もう一つ、この作品には二つの稿がありまして、カーマス版は1910年の改訂版です。イン・メモリアムと言えば普通はこの版のことでして、今回もこれで演奏されるのではないか、と思います。
初稿は1909年のもので、実はヴァンスカ氏自身が、両稿を1枚のCDに収めたものが発売されていますね。初稿は世界初録音です。比べてお聴きになりたい方は、BIS-CD-1485という品番で探してみて下さい。

二つの稿の違いはですね、冒頭、ヴァイオリンと木管にメロディー・ラインが聴こえるのが初稿。いきなり葬送行進曲のリズムがティンパニと低弦に出てくるのが改定稿です。

作曲の経緯等はプログラムに任せます。最初の発想は政治的な事件に絡んだものでしたが、稿を練るうちにシベリウス自身が病気に罹って死を意識。自らへの葬送行進曲としても構想したようです。
実際にシベリウスの葬儀でも演奏されています。しかしそれは遥かに後年のことでした。

葬送行進曲ですから、前例としてベートーヴェンの第3交響曲の第2楽章、ワーグナーのジークフリートの葬送行進曲がシベリウスの脳裏を掠めたとしても不思議ではありません。
また当時ベルリンで聴いたという、マーラーの第5交響曲の葬送曲の影響を指摘する解説もあります。

確かに前記CDで聴いてみると、ベートーヴェン+ワーグナー+マーラー、として聴けなくもありません。特に打楽器の扱いなどにはマーラーを連想させるものがあります。しかし語法はあくまでもシベリウスそのもの。
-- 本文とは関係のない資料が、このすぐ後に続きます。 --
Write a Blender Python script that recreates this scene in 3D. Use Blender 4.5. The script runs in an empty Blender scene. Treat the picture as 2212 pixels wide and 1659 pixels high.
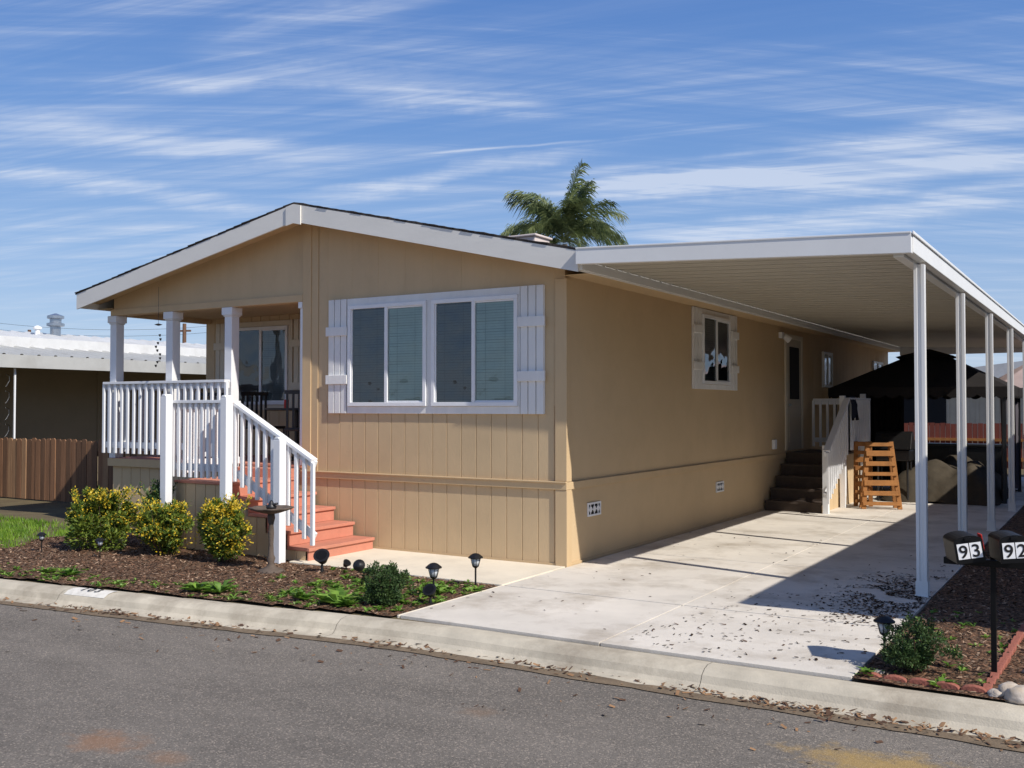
import bpy, bmesh, math, random
from mathutils import Vector, Matrix, noise
R=math.radians
random.seed(7)
scene=bpy.context.scene
COL=scene.collection
# ---------------------------------------------------------------- helpers
def lin(c):
    c/=255.0
    return c/12.92 if c<=0.04045 else ((c+0.055)/1.055)**2.4
def C(r,g,b): return (lin(r),lin(g),lin(b),1)
def sc(c,k): return (min(1,c[0]*k),min(1,c[1]*k),min(1,c[2]*k),1)
def nn(nt,t,x=0,y=0):
    n=nt.nodes.new(t); n.location=(x,y); return n
def mat(name,col,rough=.6,var=.08,scale=3,bump=0,bscale=60,metal=0,spec=.4,col2=None,stretch=None,dirt=0,bdist=.01,dcol=None):
    m=bpy.data.materials.new(name); m.use_nodes=True; nt=m.node_tree; L=nt.links
    p=nt.nodes['Principled BSDF']
    tc=nn(nt,'ShaderNodeTexCoord'); src=tc.outputs['Object']
    if stretch:
        mp=nn(nt,'ShaderNodeMapping'); mp.inputs['Scale'].default_value=stretch
        L.new(src,mp.inputs['Vector']); src=mp.outputs[0]
    n1=nn(nt,'ShaderNodeTexNoise'); n1.inputs['Scale'].default_value=scale; n1.inputs['Detail'].default_value=5; n1.inputs['Roughness'].default_value=.65
    L.new(src,n1.inputs['Vector'])
    cr=nn(nt,'ShaderNodeValToRGB')
    cr.color_ramp.elements[0].position=.3; cr.color_ramp.elements[1].position=.7
    cr.color_ramp.elements[0].color=sc(col,1-var); cr.color_ramp.elements[1].color=col2 if col2 else sc(col,1+var)
    L.new(n1.outputs['Fac'],cr.inputs[0]); out=cr.outputs[0]
    if dirt:
        n3=nn(nt,'ShaderNodeTexNoise'); n3.inputs['Scale'].default_value=1.3; n3.inputs['Detail'].default_value=7; n3.inputs['Roughness'].default_value=.7
        L.new(tc.outputs['Object'],n3.inputs['Vector'])
        r3=nn(nt,'ShaderNodeMapRange'); r3.inputs['From Min'].default_value=.48; r3.inputs['From Max'].default_value=.75; r3.inputs['To Max'].default_value=dirt
        L.new(n3.outputs['Fac'],r3.inputs['Value'])
        mx=nn(nt,'ShaderNodeMix'); mx.data_type='RGBA'; mx.inputs['B'].default_value=dcol or C(104,90,72)
        L.new(r3.outputs[0],mx.inputs['Factor']); L.new(out,mx.inputs['A']); out=mx.outputs['Result']
    L.new(out,p.inputs['Base Color'])
    p.inputs['Roughness'].default_value=rough; p.inputs['Metallic'].default_value=metal
    p.inputs['Specular IOR Level'].default_value=spec
    if bump:
        n2=nn(nt,'ShaderNodeTexNoise'); n2.inputs['Scale'].default_value=bscale; n2.inputs['Detail'].default_value=4
        L.new(src,n2.inputs['Vector'])
        b=nn(nt,'ShaderNodeBump'); b.inputs['Strength'].default_value=bump; b.inputs['Distance'].default_value=bdist
        L.new(n2.outputs['Fac'],b.inputs['Height']); L.new(b.outputs[0],p.inputs['Normal'])
    return m
def cellmat(name,cols,scale,rough=.9,bump=.6,bdist=.02):
    m=bpy.data.materials.new(name); m.use_nodes=True; nt=m.node_tree; L=nt.links
    p=nt.nodes['Principled BSDF']; tc=nn(nt,'ShaderNodeTexCoord')
    nz=nn(nt,'ShaderNodeTexNoise'); nz.inputs['Scale'].default_value=scale*.7
    L.new(tc.outputs['Object'],nz.inputs['Vector'])
    va=nn(nt,'ShaderNodeVectorMath'); va.operation='MULTIPLY_ADD'; va.inputs[1].default_value=(.04,.04,.04)
    L.new(nz.outputs['Color'],va.inputs[0]); L.new(tc.outputs['Object'],va.inputs[2])
    v=nn(nt,'ShaderNodeTexVoronoi'); v.inputs['Scale'].default_value=scale
    L.new(va.outputs[0],v.inputs['Vector'])
    cr=nn(nt,'ShaderNodeValToRGB'); cr.color_ramp.interpolation='CONSTANT'
    el=cr.color_ramp.elements
    for i,c in enumerate(cols):
        e=el[0] if i==0 else (el[1] if i==1 else el.new(i/len(cols)))
        e.position=i/len(cols); e.color=c
    sp=nn(nt,'ShaderNodeSeparateColor'); L.new(v.outputs['Color'],sp.inputs[0]); L.new(sp.outputs[0],cr.inputs[0])
    L.new(cr.outputs[0],p.inputs['Base Color']); p.inputs['Roughness'].default_value=rough; p.inputs['Specular IOR Level'].default_value=.15
    b=nn(nt,'ShaderNodeBump'); b.inputs['Strength'].default_value=bump; b.inputs['Distance'].default_value=bdist
    L.new(v.outputs['Distance'],b.inputs['Height']); b.invert=True; L.new(b.outputs[0],p.inputs['Normal'])
    return m
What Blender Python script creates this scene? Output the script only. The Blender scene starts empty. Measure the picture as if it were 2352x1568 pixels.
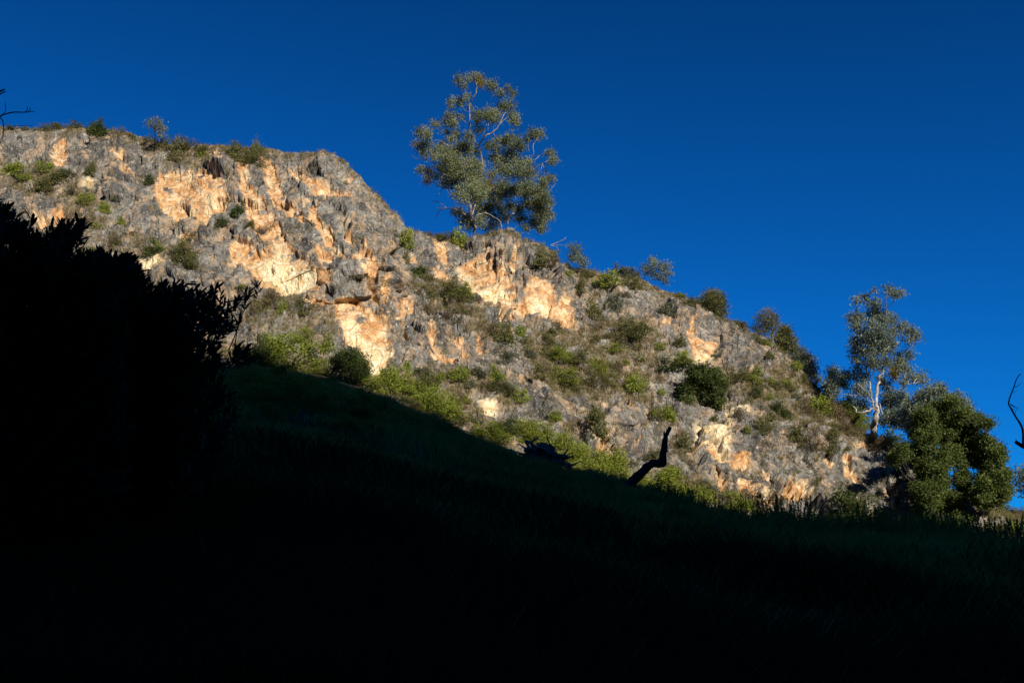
import bpy, math, random
import numpy as np
from mathutils import Vector

R = math.radians
scene = bpy.context.scene
COL = scene.collection

# ------------------------------------------------------------------ camera
EYE = 1.6
PITCH = R(15.0)
F = 2522.0                       # focal length in pixels of a 2352 wide frame
W0, H0 = 2352.0, 1568.0
cd = bpy.data.cameras.new("camera")
cd.sensor_width = 36.0
cd.lens = 36.0 * F / W0
cd.clip_start = 0.1
cd.clip_end = 5000
cam = bpy.data.objects.new("camera", cd)
COL.objects.link(cam)
cam.location = (0, 0, EYE)
cam.rotation_euler = (math.pi / 2 + PITCH, 0, 0)
scene.camera = cam

# ------------------------------------------------------------------ light
SUN_EL = R(25.0)
SUN_AZ = R(151.0)                # clockwise from +Y: behind the camera, to the right
TOSUN = Vector((math.sin(SUN_AZ) * math.cos(SUN_EL), math.cos(SUN_AZ) * math.cos(SUN_EL), math.sin(SUN_EL)))
world = bpy.data.worlds.new("World")
scene.world = world
world.use_nodes = True
wn = world.node_tree
wn.nodes.clear()
sky = wn.nodes.new("ShaderNodeTexSky")
sky.sky_type = 'NISHITA'
sky.sun_disc = False
sky.sun_elevation = SUN_EL
sky.sun_rotation = SUN_AZ
sky.air_density = 1.0
sky.dust_density = 0.1
sky.ozone_density = 3.0
sky.altitude = 900
tint = wn.nodes.new("ShaderNodeMix")
tint.data_type = 'RGBA'
tint.blend_type = 'MULTIPLY'
tint.inputs[0].default_value = 1.0
tint.inputs[7].default_value = (0.024, 0.63, 1.43, 1)
bg = wn.nodes.new("ShaderNodeBackground")
bg.inputs[1].default_value = 0.055
wo = wn.nodes.new("ShaderNodeOutputWorld")
wn.links.new(sky.outputs[0], tint.inputs[6])
# deep polarised sky: darker overhead, brighter low down
wtc = wn.nodes.new("ShaderNodeTexCoord"); wsep = wn.nodes.new("ShaderNodeSeparateXYZ")
wramp = wn.nodes.new("ShaderNodeValToRGB")
for k_, (p_, v_) in enumerate([(.10, 1.15), (.29, 1.0), (.53, .70), (1.0, .55)]):
    e_ = wramp.color_ramp.elements[k_] if k_ < 2 else wramp.color_ramp.elements.new(p_)
    e_.position = p_; e_.color = (v_, v_, v_, 1)
gam = wn.nodes.new("ShaderNodeMix"); gam.data_type = 'RGBA'; gam.blend_type = 'MULTIPLY'; gam.inputs[0].default_value = 1.0
wn.links.new(wtc.outputs['Generated'], wsep.inputs[0])
wn.links.new(wsep.outputs[2], wramp.inputs[0])
wn.links.new(tint.outputs[2], gam.inputs[6])
wn.links.new(wramp.outputs[0], gam.inputs[7])
wn.links.new(gam.outputs[2], bg.inputs[0])
wn.links.new(bg.outputs[0], wo.inputs[0])

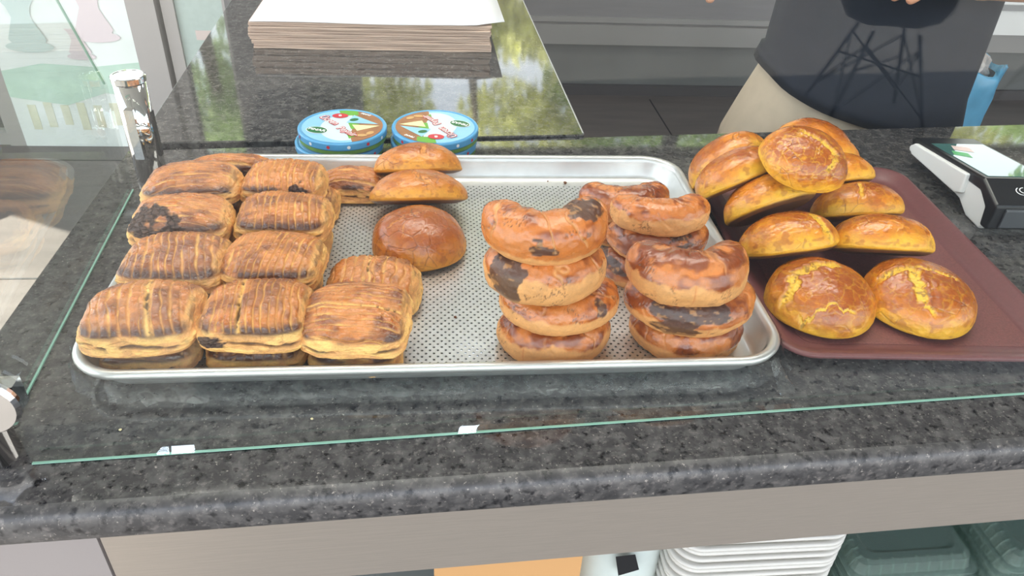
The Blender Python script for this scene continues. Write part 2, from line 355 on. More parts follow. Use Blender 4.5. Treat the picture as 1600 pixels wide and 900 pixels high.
prism(bm, [(0.045 - 0.3, FR(0.045) + 0.018), (2.4 - 0.3, FR(2.4) + 0.018), (2.4 - 0.3, FR(2.4) + 0.024), (0.045 - 0.3, FR(0.045) + 0.024)], -0.122, -0.0305)
bm_obj('steel_fascia', bm, M_steel, counter)
bm = bmesh.new()
prism(bm, [(-0.085 - 0.3, FR(-0.085) + 0.018), (0.0425 - 0.3, FR(0.0425) + 0.018), (0.0425 - 0.3, FR(0.0425) + 0.024), (-0.085 - 0.3, FR(-0.085) + 0.024)], -0.85, -0.0305)
prism(bm, [(0.0425 - 0.3, FR(.0425) + 0.022), (0.046 - 0.3, FR(0.046) + 0.022), (0.046 - 0.3, FR(0.046) + 0.03), (0.0425 - 0.3, FR(0.0425) + 0.03)], -0.85, -0.0305)
bm_obj('end_panel', bm, mat('panel_pale', (158, 152, 150), 0.35, 0.3), counter)
bm = bmesh.new(); box(bm, -0.38, 2.0, -0.05, 0.45, -0.56, -0.54); box(bm, -0.38, 2.0, 0.40, 0.42, -0.54, -0.031); box(bm, -0.38, -0.375, -0.06, 0.40, -0.54, -0.031); box(bm, -0.38, 2.0, -0.05, 0.42, -0.9, -0.57)
bm_obj('display_case', bm, mat('case_lining', (178, 184, 180), 0.4, 0.1), counter)

back = tag(empty('granite_side_counter', (0.2, 0.9, 0.0)), 'black granite side counter running away behind the cheese tins', 'counter')
bm = bmesh.new(); Lb = lambda y: -0.092 - 0.038 * (y - 0.5); Rb = lambda y: 0.5065 - 0.024 * (y - 0.52)
yb0, yb1 = 0.0, 1.9
f = lambda x: 0.4915 + 0.062 * x
for z, i2 in ((0, 0),): pass
rings = [[(x - 0.2, y - 0.9, z) for x, y in ((Lb(.5) + e, f(Lb(.5)) + e), (Rb(.53) - e, f(.505) + e), (Rb(1.9) - e, 1.9), (Lb(1.9) + e, 1.9))] for z, e in ((-0.028, 0.0), (0.0025, 0.0), (0.004, 0.0015))]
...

演奏時間は10分チョッとの短いものです。

オーケストラ編成は、フルート2、オーボエ2、イングリッシュ・ホルン、クラリネット2、バス・クラリネット、ファゴット2、ホルン4、トランペット3、トロンボーン3、チューバ、ティンパニ、シンバル、大太鼓、小太鼓、弦5部です。
今回の定期演奏会、最大の編成になります。

日本初演については不明。オーケストラの定期演奏会記録集には見当たりませんでした。当然、私がナマで体験するのは、今回が初です。